Patterns are emerging. The 2024 budget looks likely to transform Prince Edward County. The sheer scale of the ambition is breathtaking. Roads. Waterworks. Long-term care. All require capital expenditures starting in the hundreds of millions of dollars.
Shire Hall has its pitch together—it is talking features and benefits. The customer is listening. Hopeful. Eager for solutions. From here, it is just a matter of closing the deal.
In fairness, Shire Hall is trying to solve problems. It is trying to fix things that have festered for a long time. But this isn’t how to do it. Persuading Council to buy things its residents can’t afford is not a solution.

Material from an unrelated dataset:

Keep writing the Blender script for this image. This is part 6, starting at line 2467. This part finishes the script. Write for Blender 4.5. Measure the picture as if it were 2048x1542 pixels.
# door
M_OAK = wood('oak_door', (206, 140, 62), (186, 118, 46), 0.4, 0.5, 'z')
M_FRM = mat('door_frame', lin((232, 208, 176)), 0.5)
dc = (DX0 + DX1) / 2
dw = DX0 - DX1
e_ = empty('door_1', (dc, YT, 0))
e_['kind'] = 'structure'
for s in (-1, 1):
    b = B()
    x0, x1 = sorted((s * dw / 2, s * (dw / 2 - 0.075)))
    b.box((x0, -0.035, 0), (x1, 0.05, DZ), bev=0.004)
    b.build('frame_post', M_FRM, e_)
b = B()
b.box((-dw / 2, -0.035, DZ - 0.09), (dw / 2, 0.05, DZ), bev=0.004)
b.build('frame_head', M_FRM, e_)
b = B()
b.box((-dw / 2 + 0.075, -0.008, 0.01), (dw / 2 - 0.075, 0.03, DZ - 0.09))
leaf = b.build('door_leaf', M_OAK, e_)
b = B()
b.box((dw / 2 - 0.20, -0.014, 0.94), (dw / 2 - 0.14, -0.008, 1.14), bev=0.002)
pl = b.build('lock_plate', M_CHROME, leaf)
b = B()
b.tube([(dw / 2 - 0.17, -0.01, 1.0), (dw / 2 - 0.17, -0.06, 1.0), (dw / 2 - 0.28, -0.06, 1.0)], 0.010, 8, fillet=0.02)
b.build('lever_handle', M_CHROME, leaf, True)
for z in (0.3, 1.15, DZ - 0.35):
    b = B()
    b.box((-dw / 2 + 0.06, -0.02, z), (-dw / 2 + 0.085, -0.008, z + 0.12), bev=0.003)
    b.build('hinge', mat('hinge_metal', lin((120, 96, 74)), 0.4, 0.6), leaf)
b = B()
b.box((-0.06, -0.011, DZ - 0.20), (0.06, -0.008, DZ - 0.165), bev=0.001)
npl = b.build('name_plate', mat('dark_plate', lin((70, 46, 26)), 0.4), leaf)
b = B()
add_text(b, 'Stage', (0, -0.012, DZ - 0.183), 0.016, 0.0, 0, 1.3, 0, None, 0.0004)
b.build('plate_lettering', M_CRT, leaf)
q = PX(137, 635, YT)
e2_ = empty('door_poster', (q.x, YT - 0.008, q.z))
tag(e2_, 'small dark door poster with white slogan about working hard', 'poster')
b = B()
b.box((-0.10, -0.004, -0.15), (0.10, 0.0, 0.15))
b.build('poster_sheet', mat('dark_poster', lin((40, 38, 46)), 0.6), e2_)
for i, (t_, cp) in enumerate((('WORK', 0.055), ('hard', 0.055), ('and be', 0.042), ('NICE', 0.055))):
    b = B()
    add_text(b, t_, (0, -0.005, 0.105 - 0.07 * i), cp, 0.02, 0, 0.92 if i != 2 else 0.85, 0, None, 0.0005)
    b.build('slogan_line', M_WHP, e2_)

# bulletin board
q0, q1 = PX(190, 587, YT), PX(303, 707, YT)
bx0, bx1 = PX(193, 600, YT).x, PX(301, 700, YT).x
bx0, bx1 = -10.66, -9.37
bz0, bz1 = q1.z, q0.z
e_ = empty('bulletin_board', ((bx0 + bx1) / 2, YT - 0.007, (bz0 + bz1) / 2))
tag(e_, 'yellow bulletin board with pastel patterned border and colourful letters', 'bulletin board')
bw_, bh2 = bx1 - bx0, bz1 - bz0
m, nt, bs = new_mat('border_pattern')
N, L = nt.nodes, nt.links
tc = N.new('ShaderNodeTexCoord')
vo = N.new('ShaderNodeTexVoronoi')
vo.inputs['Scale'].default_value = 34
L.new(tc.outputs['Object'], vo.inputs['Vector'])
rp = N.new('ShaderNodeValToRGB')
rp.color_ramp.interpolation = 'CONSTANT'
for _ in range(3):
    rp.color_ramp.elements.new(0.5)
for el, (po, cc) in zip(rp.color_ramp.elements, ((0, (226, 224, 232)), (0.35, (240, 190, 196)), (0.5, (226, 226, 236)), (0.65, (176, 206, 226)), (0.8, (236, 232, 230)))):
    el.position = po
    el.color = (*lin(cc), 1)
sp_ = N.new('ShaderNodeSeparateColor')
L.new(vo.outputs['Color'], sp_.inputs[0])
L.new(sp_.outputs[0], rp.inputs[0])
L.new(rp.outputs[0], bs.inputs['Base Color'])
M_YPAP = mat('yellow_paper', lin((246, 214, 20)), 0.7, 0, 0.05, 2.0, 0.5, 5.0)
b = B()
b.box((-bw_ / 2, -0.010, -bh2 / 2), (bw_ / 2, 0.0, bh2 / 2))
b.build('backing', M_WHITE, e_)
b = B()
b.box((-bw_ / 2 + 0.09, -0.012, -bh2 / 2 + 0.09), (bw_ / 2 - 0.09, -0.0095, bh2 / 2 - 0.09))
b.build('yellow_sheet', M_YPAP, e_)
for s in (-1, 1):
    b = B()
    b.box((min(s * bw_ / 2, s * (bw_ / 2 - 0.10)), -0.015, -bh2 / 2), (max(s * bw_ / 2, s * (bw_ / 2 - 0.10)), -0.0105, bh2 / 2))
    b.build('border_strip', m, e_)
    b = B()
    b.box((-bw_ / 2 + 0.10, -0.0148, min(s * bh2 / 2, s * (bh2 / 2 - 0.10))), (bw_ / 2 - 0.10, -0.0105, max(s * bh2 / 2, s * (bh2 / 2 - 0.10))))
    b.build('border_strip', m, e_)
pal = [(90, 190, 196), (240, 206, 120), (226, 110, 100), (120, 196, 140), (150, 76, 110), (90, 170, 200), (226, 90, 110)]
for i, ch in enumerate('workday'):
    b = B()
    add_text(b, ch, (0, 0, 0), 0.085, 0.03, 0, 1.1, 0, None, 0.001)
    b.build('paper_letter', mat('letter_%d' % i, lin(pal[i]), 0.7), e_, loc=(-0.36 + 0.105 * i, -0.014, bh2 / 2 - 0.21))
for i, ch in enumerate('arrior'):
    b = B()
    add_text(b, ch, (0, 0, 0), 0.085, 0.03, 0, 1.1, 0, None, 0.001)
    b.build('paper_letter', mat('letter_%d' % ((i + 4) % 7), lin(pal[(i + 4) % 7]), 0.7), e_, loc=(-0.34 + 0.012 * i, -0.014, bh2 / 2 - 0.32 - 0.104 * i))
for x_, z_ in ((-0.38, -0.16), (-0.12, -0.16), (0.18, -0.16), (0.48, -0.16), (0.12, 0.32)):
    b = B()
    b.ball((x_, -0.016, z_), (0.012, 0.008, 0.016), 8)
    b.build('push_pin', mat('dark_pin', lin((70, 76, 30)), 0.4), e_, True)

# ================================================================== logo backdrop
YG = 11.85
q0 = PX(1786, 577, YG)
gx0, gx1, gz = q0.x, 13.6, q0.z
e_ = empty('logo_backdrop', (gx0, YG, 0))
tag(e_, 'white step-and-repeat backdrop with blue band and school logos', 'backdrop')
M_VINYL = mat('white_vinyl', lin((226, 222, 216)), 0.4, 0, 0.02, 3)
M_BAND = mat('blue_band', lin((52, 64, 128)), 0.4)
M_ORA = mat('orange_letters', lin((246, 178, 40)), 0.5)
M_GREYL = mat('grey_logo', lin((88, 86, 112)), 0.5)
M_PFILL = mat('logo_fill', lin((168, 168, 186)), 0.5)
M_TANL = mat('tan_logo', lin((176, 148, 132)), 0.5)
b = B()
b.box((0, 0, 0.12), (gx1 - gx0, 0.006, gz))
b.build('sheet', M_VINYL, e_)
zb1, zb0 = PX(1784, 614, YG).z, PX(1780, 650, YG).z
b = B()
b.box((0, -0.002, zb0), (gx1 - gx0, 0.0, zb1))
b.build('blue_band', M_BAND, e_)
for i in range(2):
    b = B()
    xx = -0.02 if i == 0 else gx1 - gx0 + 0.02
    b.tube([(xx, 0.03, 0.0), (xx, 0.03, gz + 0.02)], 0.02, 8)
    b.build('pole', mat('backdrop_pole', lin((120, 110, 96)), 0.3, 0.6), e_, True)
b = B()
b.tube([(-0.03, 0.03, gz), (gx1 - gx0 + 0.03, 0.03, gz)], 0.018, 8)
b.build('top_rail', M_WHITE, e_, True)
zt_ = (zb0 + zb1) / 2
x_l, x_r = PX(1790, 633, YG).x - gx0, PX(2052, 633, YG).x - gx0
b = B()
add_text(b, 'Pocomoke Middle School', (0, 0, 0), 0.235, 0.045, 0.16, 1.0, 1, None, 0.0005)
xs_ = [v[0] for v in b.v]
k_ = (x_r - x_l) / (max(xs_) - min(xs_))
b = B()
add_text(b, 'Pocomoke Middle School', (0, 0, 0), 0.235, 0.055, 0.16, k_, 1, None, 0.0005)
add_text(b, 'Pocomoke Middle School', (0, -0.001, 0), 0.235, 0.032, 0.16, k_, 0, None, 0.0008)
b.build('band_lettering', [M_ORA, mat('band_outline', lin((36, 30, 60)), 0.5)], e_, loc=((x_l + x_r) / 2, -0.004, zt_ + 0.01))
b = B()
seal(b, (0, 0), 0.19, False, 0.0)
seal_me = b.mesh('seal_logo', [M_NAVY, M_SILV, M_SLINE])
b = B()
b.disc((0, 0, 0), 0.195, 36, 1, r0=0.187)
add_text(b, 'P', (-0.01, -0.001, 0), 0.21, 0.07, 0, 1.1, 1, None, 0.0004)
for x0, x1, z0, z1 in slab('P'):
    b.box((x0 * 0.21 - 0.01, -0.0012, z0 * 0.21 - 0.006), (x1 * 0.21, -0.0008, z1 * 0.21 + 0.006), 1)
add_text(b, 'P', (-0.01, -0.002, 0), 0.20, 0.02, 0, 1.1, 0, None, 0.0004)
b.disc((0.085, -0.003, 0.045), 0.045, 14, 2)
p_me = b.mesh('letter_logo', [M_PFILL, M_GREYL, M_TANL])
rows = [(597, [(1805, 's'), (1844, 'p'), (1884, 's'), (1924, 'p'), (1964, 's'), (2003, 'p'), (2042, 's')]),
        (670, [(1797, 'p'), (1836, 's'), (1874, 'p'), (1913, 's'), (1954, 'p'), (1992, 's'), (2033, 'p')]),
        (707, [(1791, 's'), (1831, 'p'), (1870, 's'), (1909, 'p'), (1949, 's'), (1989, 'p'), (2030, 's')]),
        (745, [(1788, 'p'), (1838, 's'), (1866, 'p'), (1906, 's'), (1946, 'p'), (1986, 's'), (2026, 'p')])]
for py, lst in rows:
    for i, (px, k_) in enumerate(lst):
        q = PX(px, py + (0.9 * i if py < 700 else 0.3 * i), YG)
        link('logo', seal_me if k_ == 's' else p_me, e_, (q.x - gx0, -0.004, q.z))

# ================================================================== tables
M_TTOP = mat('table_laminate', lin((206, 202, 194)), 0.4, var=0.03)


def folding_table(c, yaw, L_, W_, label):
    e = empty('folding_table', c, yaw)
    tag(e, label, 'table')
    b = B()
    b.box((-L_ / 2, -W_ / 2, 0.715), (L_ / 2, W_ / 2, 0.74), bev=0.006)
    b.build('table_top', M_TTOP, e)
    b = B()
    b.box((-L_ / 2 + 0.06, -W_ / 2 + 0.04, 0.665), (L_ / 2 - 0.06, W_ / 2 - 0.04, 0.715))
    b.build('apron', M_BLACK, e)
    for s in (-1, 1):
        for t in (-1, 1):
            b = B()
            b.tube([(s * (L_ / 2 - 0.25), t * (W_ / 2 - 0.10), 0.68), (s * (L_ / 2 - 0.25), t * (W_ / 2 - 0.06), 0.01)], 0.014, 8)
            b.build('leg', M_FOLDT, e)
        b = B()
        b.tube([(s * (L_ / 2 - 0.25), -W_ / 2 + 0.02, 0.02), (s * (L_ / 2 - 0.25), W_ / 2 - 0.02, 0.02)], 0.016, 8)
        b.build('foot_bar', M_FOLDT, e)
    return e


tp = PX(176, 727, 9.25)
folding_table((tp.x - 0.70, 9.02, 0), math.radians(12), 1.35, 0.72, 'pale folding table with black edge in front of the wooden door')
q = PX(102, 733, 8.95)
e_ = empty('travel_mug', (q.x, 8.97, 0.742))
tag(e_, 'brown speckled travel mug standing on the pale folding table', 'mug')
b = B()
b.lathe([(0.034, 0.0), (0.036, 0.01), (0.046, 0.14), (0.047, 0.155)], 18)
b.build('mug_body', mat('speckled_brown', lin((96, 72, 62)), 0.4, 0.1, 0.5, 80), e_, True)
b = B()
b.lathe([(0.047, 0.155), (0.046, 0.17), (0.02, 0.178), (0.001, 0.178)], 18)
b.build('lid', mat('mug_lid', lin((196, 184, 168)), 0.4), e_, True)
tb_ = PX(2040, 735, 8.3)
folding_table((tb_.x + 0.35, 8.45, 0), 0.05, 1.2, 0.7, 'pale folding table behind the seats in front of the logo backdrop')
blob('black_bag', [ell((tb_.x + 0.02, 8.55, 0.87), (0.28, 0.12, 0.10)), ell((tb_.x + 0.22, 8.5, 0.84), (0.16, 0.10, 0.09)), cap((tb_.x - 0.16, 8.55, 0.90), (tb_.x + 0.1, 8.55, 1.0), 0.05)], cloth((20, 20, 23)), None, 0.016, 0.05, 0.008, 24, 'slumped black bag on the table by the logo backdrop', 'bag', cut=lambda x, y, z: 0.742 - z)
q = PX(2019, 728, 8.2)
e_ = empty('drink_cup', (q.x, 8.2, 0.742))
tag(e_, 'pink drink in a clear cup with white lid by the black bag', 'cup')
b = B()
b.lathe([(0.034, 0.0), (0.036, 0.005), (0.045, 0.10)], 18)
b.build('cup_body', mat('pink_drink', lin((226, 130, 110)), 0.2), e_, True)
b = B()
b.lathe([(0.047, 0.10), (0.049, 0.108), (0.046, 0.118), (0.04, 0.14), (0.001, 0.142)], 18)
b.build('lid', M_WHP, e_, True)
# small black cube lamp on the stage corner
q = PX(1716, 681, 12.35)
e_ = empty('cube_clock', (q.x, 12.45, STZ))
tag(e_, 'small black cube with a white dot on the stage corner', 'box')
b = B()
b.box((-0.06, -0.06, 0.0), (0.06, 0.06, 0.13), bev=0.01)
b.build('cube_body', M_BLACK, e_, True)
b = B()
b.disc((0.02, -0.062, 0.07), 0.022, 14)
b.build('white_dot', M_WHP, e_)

It wasn’t guile or a lack of will that precluded such choices in the past. It was a lack of money on the scale required to address these challenges.
It is not as though previous councils didn’t throw money at its problems. The tax levy and user fees collected from residents have increased five times in two and a half decades. The population, meanwhile, has remained flat. In doing so, successive councils have ensured that only wealthy folks could live here. It has pushed others out. Has spending all this money made Prince Edward County a better place?
Well, we are here now. Shall we mortgage our future so fantastically that only the uber-wealthy can stay or aspire to live here? Will Council craft ever more elaborate distribution schemes to mask the structural changes they are making to this place? Or will the promised population boom pay for the commitments Council is making?
There are trade-offs in any policy decision. Council must resist the allure of buying now and paying later.